Tax reform proposals put forth by both President Trump and Republicans in Congress have been generally well received, particularly those components calling for a material reduction in tax rates. A good share of the credit for the recent advances in the stock markets can be assigned to the expectation of such initiatives being enacted.
As noted in a prior blog post touching upon tax reform, the path to enactment will involve some level of friction and a need to work out compromises involving the differences between the President’s and the GOP’s proposed reform measures.
One area of growing concern involves differences between Trump’s proposed tariff on imports and the House GOP’s border adjustment tax proposal.
A border adjustment tax lies at the core of the House GOP’s tax reform “Blueprint” released last summer.
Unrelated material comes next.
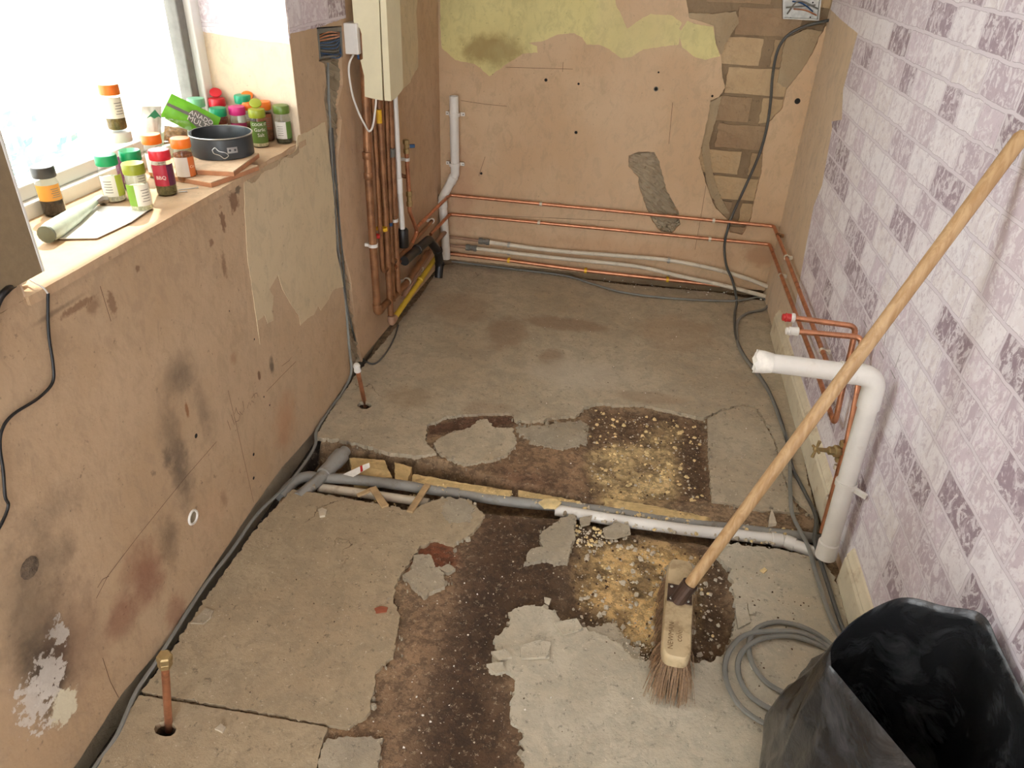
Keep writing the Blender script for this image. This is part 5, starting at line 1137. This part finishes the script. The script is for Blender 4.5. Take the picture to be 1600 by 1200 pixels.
# crumbs too small to tell apart
def crumbs(name, regions, mat, lab, seed):
    r_ = random.Random(seed); V = []; Fc = []
    for poly, cnt, s0, s1, z in regions:
        P = [uvF(p) for p in poly]; xs = [p[0] for p in P]; ys = [p[1] for p in P]; k = 0; tries = 0
        while k < cnt and tries < cnt*20:
            tries += 1; x_, y_ = r_.uniform(min(xs), max(xs)), r_.uniform(min(ys), max(ys)); ins = False
            for i in range(len(P)):
                (ax, ay), (bx, by) = P[i], P[(i+1) % len(P)]
                if (ay > y_) != (by > y_) and x_ < (bx-ax)*(y_-ay)/(by-ay)+ax: ins = not ins
            if not ins: continue
            k += 1; s = s0+(s1-s0)*r_.random()**2.5; b = len(V); a0 = r_.uniform(0, 6.28); n = r_.choice((4, 5))
            zz = z+s*.15
            ring = [(a0+2*math.pi*i/n+r_.uniform(-.3, .3), s*r_.uniform(.6, 1)) for i in range(n)]
            V += [Vector((x_+q*math.cos(a), y_+q*math.sin(a), zz)) for a, q in ring]+[Vector((x_+.6*q*math.cos(a), y_+.6*q*math.sin(a), zz+s*r_.uniform(.3, .8))) for a, q in ring]
            for i in range(n): j = (i+1) % n; Fc.append((b+i, b+j, b+n+j, b+n+i))
            Fc.append(tuple(range(b+n, b+2*n)))
    return tag(obj(name, (V, Fc), mat, loc=(0, 0, 0)), lab, 'rubble', kind='stuff')
SQ1 = [(925, 632), (1100, 655), (1110, 775), (915, 772)]; SQ2 = [(905, 820), (1105, 852), (1140, 905), (1130, 1020), (1000, 1012), (885, 962)]
TRR = [(810, 770), (1110, 808), (1240, 824), (1215, 848), (1000, 822), (880, 800)]
ALL = [(500, 1190), (700, 700), (820, 470), (1180, 490), (1240, 800), (1180, 1180)]
DK = [(752, 790), (890, 805), (880, 960), (800, 1050), (810, 1200), (560, 1200), (640, 950)]
crumbs('pale_crumbs', [(SQ1, 240, .002, .007, -.022), (SQ2, 380, .002, .011, -.022), (TRR, 300, .002, .011, -.012), (DK, 150, .001, .0035, -.011), ([(940, 985), (1100, 1030), (1030, 1045), (960, 1012)], 90, .002, .006, -.004), ([(890, 815), (960, 822), (930, 860), (895, 850)], 60, .003, .009, -.014)], M_chip, 'pale screed crumbs scattered over the exposed patches', 1)
crumbs('yellow_crumbs', [(SQ1, 240, .002, .012, -.022), (SQ2, 160, .002, .007, -.022), ([(890, 815), (945, 822), (930, 850), (895, 845)], 40, .004, .010, -.012), ([(650, 745), (900, 780), (900, 790), (650, 760)], 130, .001, .005, -.008), (TRR, 170, .002, .010, -.010), ([(500, 742), (640, 752), (700, 775), (640, 790), (500, 765)], 60, .002, .009, -.05)], M_chipy, 'crumbled yellow insulation scattered round the trench', 2)
crumbs('dark_crumbs', [(ALL, 260, .0008, .003, 0), ([(230, 1150), (450, 800), (600, 800), (560, 1100)], 70, .0008, .003, 0), (SQ2, 200, .002, .006, -.021), (SQ1, 130, .002, .006, -.021), ([(1180, 1150), (1290, 890), (1140, 870), (1150, 1000)], 80, .001, .004, 0)], M_chipd, 'dark grit scattered across the screed', 3)
crumbs('white_crumbs', [(ALL, 140, .0008, .0035, 0), ([(500, 1150), (640, 950), (740, 820), (780, 1000), (700, 1190)], 60, .001, .004, -.01), ([(820, 425), (1180, 455), (1195, 470), (1000, 452)], 60, .002, .007, 0)], M_paper, 'white specks of plaster scattered across the floor', 4)

_r = random.Random(11); V = []; Fc = []
for E_ in EDGES[1:]:
    for i in range(len(E_)):
        a, b = Vector(E_[i]), Vector(E_[(i+1) % len(E_)]); L = (b-a).length
        if a.y < .55 or a.y > 2.6 or b.x < XL+.12 or a.x > XR-.06: continue
        for k in range(int(L*70*_r.random())):
            p = a.lerp(b, _r.random())+Vector((_r.gauss(0, .009), _r.gauss(0, .009))); s_ = .002+.009*_r.random()**3; n = _r.choice((4, 5, 6)); a0 = _r.uniform(0, 6.28); o = len(V)
            rg = [(a0+2*math.pi*j/n, s_*_r.uniform(.55, 1)) for j in range(n)]; z0 = -.010; z1 = _r.uniform(-.004, .003)
            V += [Vector((p.x+q*math.cos(t), p.y+q*math.sin(t), z0)) for t, q in rg]+[Vector((p.x+.85*q*math.cos(t), p.y+.85*q*math.sin(t), z1+.2*s_*_r.random())) for t, q in rg]
            for j in range(n): Fc.append((o+j, o+(j+1) % n, o+n+(j+1) % n, o+n+j))
            Fc.append(tuple(range(o+n, o+2*n)))
tag(obj('screed_fragments', (V, Fc), M_scGrey, loc=(0, 0, 0)), 'broken screed fragments along the ragged edges of the screed', 'rubble', kind='stuff')

# ================================================================== broom
BZ = .085
f0, f1 = fl(1064, 884, BZ+.03), fl(1057, 1018, BZ+.03)
ax_ = (f1-f0); ax_.z = 0; BL_ = .305; ax_.normalize(); sd = Vector((0, 0, 1)).cross(ax_).normalized(); cen = (f0+f1)/2; cen.z = 0
brm = thing('broom', (cen.x, cen.y, 0), 'wooden yard broom with brown bristles leaning on the papered wall', 'broom')
M_block = simple('worn_broom_block', srgb(190, 170, 134), .6, 0, .14, 14, .15, (srgb(136, 112, 80), 18, .46, .7))
def onb(a, s, z): return cen+ax_*a+sd*s+Vector((0, 0, z))
out = []; hw, hl = .033, BL_/2
for i in range(28):
    t = 2*math.pi*i/28; ca, sa = math.cos(t), math.sin(t)
    out.append((hl*math.copysign(abs(ca)**.22, ca), hw*math.copysign(abs(sa)**.5, sa)))
V = []; Fc = []; n = len(out)
for z_, k in ((BZ, .96), (BZ+.004, 1), (BZ+.024, 1), (BZ+.031, .965), (BZ+.034, .90)):
    V += [onb(a-math.copysign(hw*(1-k), a), s*k, z_) for a, s in out]
for j in range(4):
    for i in range(n): Fc.append((j*n+i, j*n+(i+1) % n, (j+1)*n+(i+1) % n, (j+1)*n+i))
Fc += [tuple(range(n)), tuple(range(4*n, 5*n))]
blk = obj('block', (V, Fc), M_block, brm, 35)
ang = math.atan2(ax_.y, ax_.x)
def stamp(u0, s0): return lambda u, v: onb(u0-u, s0+v*1.0, BZ+.0346)
M_stamp = simple('stamped_letters', srgb(120, 96, 66), .8)
text_mesh('NEWMAN', .017, lambda u, v: onb(.095-u, -.014-v, BZ+.0346), M_stamp, 'stamp', blk)
text_mesh('cole', .020, lambda u, v: onb(.092-u, .004-v, BZ+.0346), M_stamp, 'stamp', blk)
h0 = fl(1068, 926, BZ+.055); hw1 = xr(1602, 206, .0165); dh = (hw1-h0).normalized(); end = hw1
base_a = (h0-cen).dot(ax_)-.012
M_brk = simple('brown_steel', srgb(84, 66, 56), .45, .5, .15, 30)
bk = obj('bracket', join(box(onb(base_a, 0, BZ+.0355), (.056, .058, .003), Matrix.Rotation(ang, 3, 'Z'), .001), lathe(h0-dh*.028, dh, [(.0185, 0), (.019, .058), (.0145, .058)], 18, True, False), box(onb(base_a, 0, BZ+.044), (.018, .016, .016), Matrix.Rotation(ang, 3, 'Z'), .002)), M_brk, brm)
for a, s in ((.019, .02), (.019, -.02), (-.019, .02), (-.019, -.02)): obj('screw', lathe(onb(base_a+a, s, BZ+.037), (0, 0, 1), [(.004, 0), (.003, .0015), (.001, .0018)], 10), M_steel, bk, True)
obj('handle', tube([h0-dh*.015, h0+dh*.04, h0.lerp(end, .5), end-dh*.01, end], [.0135, .0138, .0138, .0138, .009], 18), M_wood, brm, True)
V = []; Fc = []; rb = random.Random(5)
for i in range(2600):
    a = rb.uniform(-1, 1)*(hl-.012); s = rb.uniform(-1, 1)*(hw-.006); p0 = onb(a, s, BZ+.002)
    sp1 = .5*(s/hw)+.25*rb.gauss(0, 1); en = (a/hl)
    fa = (.070*max(0, en-.70)/.30+.012*max(0, -en-.8)/.2) + rb.gauss(0, .006)
    p2 = p0+sd*(.030*sp1*(1+.8*max(0, en-.6)))+ax_*fa; p2.z = rb.uniform(.001, .010)
    p1 = p0.lerp(p2, .5)+sd*(.006*sp1)+ax_*(fa*-.05)+Vector((0, 0, .004)); w_ = rb.uniform(.0009, .0014); k = len(V)
    d_ = Vector((rb.gauss(0, 1), rb.gauss(0, 1), 0)).normalized()*w_; e_ = Vector((-d_.y, d_.x, 0))
    for q, m_ in ((p0, 1), (p1, 1), (p2, .5)): V += [q+d_*m_, q-d_*.5*m_+e_*.87*m_, q-d_*.5*m_-e_*.87*m_]
    for j in range(2):
        for u in range(3): Fc.append((k+3*j+u, k+3*j+(u+1) % 3, k+3*j+3+(u+1) % 3, k+3*j+3+u))
o_ = obj('bristles', (V, Fc), simple('brown_bristles', srgb(140, 112, 84), .7, 0, .35, 200), brm); o_['kind'] = 'stuff'

# ================================================================== black bin bag
RIM = [((1297, 1042), .50), ((1300, 1008), .50), ((1340, 966), .50), ((1408, 935), .505), ((1475, 948), .515), ((1534, 961), .52), ((1562, 1012), .51), ((1600, 1088), .50), ((1650, 1170), .49), ((1660, 1260), .48), ((1590, 1330), .475), ((1500, 1290), .48), ((1432, 1204), .485), ((1362, 1120), .495)]
rim = spline([fl(*p, z) for p, z in RIM]+[fl(*RIM[0][0], RIM[0][1])], 7)[:-1]
n = len(rim); cb_ = Vector((.530, .815, 0))
V = []; lev = [(1-.06*j, 1+.06*math.sin(math.pi*min(1, .06*j*1.1))) for j in range(16)]+[(.05, .97), (.015, .9), (.0, .8)]
def bagpt(i, h, k, off):
    p = rim[i]; d = Vector((p.x-cb_.x, p.y-cb_.y)); a = math.atan2(d.y, d.x)
    r0 = .165+.012*math.sin(3*a+1); tb = Vector((math.cos(a)*r0, math.sin(a)*r0*1.15)); t_ = min(1, (1-h)*1.5)
    q = d*(1-t_)+tb*t_; q = q*k
    wr_ = (.012*nz(math.cos(a)*2.2+5, math.sin(a)*2.2, h*2.4)+.008*nz(math.cos(a)*6, math.sin(a)*6+3, h*5))*min(1, (1-h)*5)
    wr_ += .022*(abs(nz(math.cos(a)*3.1+h*2, math.sin(a)*3.1-h*1.5, 7.))-.18)*min(1, (1-h)*4)+.010*(abs(nz(math.cos(a)*7+h*6, math.sin(a)*7, h*4+2.))-.15)*min(1, (1-h)*4)
    l_ = q.length; q = q*((l_+wr_-off)/l_)
    x_ = min(cb_.x+q.x, XR-.022 if h < .3 else XR-.006); return Vector((x_, cb_.y+q.y, p.z*h+.002))
for h, k in lev:
    for i in range(n): V.append(bagpt(i, h, k, 0))
Fc = []
for j in range(len(lev)-1):
    for i in range(n): Fc.append((j*n+i, j*n+(i+1) % n, (j+1)*n+(i+1) % n, (j+1)*n+i))
Fc.append(tuple(range((len(lev)-1)*n, len(lev)*n)))
N = NT('black_polythene', .22)
N.color(N.mix(N.rng(N.noise(7, 6, .65, None, 1.5), .45, .7), (.016, .017, .018, 1), (.055, .058, .062, 1))); N.b.inputs['Specular IOR Level'].default_value = .55
N.bump(N.math('ADD', N.noise(16, 6, .6, None, 1.2), N.math('MULTIPLY', N.noise(60, 5, .6, None, .8), .35)), .3, .010)
bag = thing('bin_bag', (cb_.x, cb_.y, 0), 'large open black plastic bin bag standing by the papered wall', 'bag')
sk_ = obj('sack', (V, Fc), N.m, bag, 'all')
md_ = sk_.modifiers.new('thickness', 'SOLIDIFY'); md_.thickness = .0012; md_.offset = -1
If enacted, it would lead to a tax environment dependent upon where a good is consumed, rather than where it is produced. For example, if a company makes auto parts in the U.S. which it then exports to Mexico, where those parts are then used to assemble cars, the profit on the exported auto parts would not be subject to U.S. tax. However, if the company were to import foreign-manufactured auto parts into the U.S. which it then uses to assemble cars that are sold in the U.S., the profit on the sale of those cars would be subject to U.S. tax, with the cost of the imported auto parts not allowed as a deduction in computing such profit.
A border adjustment tax would arguably reduce incentives for companies to move profit-generating activities outside of the U.S. However, opponents argue that it would lead to higher prices for U.S. consumers on imported goods.
President Trump has made reference to a tariffs-based system which would impose a 35 percent tax on U.S. companies that move jobs out of the U.S. and, in turn, import products back into the U.S. Details as to how such a tax regime would be carried out have not yet been provided.
Initial reactions to the concept of a border adjustment tax from President Trump were not generally favorable. More recently, however, he has been more positive, suggesting that a border adjustment tax could boost exports and lead to more U.S. jobs.
Executives at a number of major U.S. companies have expressed alarm at such a tax system, leading to a number of Senate Republicans now suggesting that tax reform built with a border adjustment tax as a core component could be unlikely to be enacted.